### Problem to work on
Provide again, from the entries below, every line from the one containing "Continue the Blender" through the one containing "zb, wb, wt = vneck", exactly as written, and no other line.

### Material to process

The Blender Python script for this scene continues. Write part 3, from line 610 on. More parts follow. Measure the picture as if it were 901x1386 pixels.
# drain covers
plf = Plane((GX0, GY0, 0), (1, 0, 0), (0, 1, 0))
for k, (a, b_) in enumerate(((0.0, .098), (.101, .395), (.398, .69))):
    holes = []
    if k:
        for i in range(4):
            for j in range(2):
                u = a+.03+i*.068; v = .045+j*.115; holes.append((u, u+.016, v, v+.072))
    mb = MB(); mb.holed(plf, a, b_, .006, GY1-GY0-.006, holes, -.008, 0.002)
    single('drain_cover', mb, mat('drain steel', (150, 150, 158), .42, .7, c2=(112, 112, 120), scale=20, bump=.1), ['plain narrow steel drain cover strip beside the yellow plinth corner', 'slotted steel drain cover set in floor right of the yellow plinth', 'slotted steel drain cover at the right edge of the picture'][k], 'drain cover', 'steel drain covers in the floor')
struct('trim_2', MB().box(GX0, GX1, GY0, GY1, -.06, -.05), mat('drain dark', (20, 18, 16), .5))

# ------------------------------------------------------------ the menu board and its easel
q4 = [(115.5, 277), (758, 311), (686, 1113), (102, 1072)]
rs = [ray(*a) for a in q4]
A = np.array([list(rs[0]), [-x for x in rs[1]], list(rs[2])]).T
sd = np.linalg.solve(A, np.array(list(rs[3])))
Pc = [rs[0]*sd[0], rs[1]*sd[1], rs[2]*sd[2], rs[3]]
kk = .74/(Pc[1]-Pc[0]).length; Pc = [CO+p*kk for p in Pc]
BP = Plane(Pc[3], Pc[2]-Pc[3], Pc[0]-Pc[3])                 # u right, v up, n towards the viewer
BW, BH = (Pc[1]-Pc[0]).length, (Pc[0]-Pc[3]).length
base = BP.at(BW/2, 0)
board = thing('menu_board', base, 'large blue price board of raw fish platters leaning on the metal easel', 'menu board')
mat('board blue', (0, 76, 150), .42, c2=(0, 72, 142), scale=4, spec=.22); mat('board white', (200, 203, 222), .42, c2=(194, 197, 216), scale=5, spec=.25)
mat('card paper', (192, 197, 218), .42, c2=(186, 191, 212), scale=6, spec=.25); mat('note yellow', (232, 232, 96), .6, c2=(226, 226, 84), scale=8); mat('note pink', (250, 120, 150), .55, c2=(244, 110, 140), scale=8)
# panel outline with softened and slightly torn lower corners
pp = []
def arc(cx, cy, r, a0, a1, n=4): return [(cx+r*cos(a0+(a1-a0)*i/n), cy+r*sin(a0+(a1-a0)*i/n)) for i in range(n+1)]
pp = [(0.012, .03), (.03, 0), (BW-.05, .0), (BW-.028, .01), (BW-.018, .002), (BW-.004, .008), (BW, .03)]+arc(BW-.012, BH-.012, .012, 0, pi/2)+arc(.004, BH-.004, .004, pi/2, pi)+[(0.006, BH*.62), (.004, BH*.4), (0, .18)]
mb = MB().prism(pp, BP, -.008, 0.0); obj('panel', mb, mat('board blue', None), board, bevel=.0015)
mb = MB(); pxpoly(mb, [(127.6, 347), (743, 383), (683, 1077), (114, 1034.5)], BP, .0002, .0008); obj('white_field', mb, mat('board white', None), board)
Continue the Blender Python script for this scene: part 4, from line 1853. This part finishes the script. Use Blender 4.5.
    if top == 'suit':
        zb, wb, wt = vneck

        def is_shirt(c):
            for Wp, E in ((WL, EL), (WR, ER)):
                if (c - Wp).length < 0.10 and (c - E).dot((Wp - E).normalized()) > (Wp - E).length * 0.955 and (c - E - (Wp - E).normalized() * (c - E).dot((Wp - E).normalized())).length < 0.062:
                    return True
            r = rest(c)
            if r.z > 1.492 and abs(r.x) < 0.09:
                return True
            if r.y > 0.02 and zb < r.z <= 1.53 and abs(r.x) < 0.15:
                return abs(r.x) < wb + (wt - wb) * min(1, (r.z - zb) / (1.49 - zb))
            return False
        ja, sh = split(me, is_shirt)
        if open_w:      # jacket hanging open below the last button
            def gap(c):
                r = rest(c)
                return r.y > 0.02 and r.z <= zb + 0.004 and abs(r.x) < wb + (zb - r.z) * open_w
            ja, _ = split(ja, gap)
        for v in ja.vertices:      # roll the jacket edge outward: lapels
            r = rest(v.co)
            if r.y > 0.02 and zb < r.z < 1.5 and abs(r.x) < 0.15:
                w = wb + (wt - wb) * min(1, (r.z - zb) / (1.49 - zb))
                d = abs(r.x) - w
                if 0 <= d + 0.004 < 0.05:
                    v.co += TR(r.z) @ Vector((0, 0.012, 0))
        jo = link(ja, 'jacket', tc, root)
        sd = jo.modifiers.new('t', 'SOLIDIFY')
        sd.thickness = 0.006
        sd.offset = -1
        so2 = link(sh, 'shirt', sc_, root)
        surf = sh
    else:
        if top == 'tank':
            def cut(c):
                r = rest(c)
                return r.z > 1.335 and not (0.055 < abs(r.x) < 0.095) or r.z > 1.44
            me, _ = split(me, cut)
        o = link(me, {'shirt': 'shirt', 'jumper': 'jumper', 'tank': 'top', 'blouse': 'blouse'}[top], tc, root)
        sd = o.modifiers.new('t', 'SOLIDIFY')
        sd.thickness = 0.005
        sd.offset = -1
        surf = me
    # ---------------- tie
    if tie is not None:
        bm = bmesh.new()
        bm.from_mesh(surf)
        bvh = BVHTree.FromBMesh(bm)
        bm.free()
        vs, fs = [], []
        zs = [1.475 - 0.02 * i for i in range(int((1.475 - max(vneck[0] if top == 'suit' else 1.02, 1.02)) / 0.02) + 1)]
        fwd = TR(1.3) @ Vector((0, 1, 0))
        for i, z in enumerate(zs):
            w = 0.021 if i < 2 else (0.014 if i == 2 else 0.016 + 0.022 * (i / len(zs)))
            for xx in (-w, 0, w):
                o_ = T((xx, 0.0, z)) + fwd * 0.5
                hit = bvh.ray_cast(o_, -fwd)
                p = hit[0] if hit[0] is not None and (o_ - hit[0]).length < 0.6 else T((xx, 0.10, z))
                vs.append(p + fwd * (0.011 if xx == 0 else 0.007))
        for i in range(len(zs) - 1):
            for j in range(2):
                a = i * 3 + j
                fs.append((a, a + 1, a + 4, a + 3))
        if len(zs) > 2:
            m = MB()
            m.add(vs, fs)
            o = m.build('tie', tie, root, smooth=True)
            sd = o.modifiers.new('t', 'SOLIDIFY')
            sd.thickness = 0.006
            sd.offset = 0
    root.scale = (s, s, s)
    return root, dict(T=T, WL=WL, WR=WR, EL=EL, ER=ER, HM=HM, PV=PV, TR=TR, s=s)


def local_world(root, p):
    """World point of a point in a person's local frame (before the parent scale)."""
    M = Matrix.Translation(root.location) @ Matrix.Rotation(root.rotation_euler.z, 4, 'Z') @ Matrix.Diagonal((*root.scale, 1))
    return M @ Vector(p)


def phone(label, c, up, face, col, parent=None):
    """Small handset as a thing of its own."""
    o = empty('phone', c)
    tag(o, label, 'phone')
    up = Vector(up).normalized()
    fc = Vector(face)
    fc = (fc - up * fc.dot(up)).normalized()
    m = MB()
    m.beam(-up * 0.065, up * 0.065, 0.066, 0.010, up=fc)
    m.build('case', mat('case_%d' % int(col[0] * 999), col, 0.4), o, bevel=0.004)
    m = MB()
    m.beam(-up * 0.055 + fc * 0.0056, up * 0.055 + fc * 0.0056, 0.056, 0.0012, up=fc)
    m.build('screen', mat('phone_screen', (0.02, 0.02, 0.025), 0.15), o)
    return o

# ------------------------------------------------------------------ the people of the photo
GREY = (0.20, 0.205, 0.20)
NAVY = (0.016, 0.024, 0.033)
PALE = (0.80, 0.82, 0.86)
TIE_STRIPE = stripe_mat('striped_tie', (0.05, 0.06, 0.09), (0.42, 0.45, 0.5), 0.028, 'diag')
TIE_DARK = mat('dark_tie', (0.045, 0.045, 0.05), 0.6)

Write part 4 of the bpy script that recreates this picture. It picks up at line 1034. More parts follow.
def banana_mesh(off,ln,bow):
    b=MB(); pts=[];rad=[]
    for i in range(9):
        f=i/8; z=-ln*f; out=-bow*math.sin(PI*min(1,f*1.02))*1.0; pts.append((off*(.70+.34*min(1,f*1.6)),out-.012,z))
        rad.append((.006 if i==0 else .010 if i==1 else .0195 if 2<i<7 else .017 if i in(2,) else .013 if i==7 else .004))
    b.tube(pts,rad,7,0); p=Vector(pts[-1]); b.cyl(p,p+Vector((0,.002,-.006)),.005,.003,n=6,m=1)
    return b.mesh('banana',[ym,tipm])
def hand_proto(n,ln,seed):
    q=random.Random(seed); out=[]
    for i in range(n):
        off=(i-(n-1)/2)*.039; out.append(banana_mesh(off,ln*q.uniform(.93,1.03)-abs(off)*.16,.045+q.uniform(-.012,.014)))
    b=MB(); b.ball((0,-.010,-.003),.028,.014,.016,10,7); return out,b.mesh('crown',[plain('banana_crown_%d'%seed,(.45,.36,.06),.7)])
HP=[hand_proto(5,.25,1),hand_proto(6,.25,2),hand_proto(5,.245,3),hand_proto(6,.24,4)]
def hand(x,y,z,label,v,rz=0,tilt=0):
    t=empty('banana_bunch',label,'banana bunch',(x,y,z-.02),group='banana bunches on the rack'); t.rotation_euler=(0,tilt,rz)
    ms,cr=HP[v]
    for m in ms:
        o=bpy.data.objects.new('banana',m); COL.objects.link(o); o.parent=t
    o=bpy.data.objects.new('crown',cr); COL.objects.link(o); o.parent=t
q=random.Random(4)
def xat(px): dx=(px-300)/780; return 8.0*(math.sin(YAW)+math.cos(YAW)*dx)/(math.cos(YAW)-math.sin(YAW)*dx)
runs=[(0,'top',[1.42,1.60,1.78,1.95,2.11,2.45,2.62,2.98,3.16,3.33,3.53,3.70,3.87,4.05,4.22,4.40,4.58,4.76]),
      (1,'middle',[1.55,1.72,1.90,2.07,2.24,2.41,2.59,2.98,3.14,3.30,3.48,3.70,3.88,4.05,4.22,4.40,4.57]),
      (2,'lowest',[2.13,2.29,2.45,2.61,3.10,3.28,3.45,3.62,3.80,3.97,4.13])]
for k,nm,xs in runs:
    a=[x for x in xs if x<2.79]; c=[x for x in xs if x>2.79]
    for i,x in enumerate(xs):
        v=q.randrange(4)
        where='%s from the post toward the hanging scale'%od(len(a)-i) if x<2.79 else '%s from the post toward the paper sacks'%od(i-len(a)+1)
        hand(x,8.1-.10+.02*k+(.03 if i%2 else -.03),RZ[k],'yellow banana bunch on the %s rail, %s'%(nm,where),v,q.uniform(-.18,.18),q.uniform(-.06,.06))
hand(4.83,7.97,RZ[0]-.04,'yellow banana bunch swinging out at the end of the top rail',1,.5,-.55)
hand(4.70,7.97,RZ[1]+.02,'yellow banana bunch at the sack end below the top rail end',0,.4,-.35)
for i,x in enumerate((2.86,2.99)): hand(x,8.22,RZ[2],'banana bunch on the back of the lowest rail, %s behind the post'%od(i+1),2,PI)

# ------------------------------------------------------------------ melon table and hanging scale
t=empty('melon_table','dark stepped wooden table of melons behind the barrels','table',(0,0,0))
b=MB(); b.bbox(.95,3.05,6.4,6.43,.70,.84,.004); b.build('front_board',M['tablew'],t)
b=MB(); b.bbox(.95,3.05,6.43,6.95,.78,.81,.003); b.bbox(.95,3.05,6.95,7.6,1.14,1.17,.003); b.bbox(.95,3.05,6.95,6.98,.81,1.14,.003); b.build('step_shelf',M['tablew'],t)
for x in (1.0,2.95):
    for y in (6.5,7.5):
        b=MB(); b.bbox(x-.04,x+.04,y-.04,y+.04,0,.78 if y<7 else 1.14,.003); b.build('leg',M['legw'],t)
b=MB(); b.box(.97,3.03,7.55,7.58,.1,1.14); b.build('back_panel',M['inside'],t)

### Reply
Continue the Blender Python script for this scene: part 4, from line 1853. This part finishes the script. Use Blender 4.5.
    if top == 'suit':
        zb, wb, wt = vneck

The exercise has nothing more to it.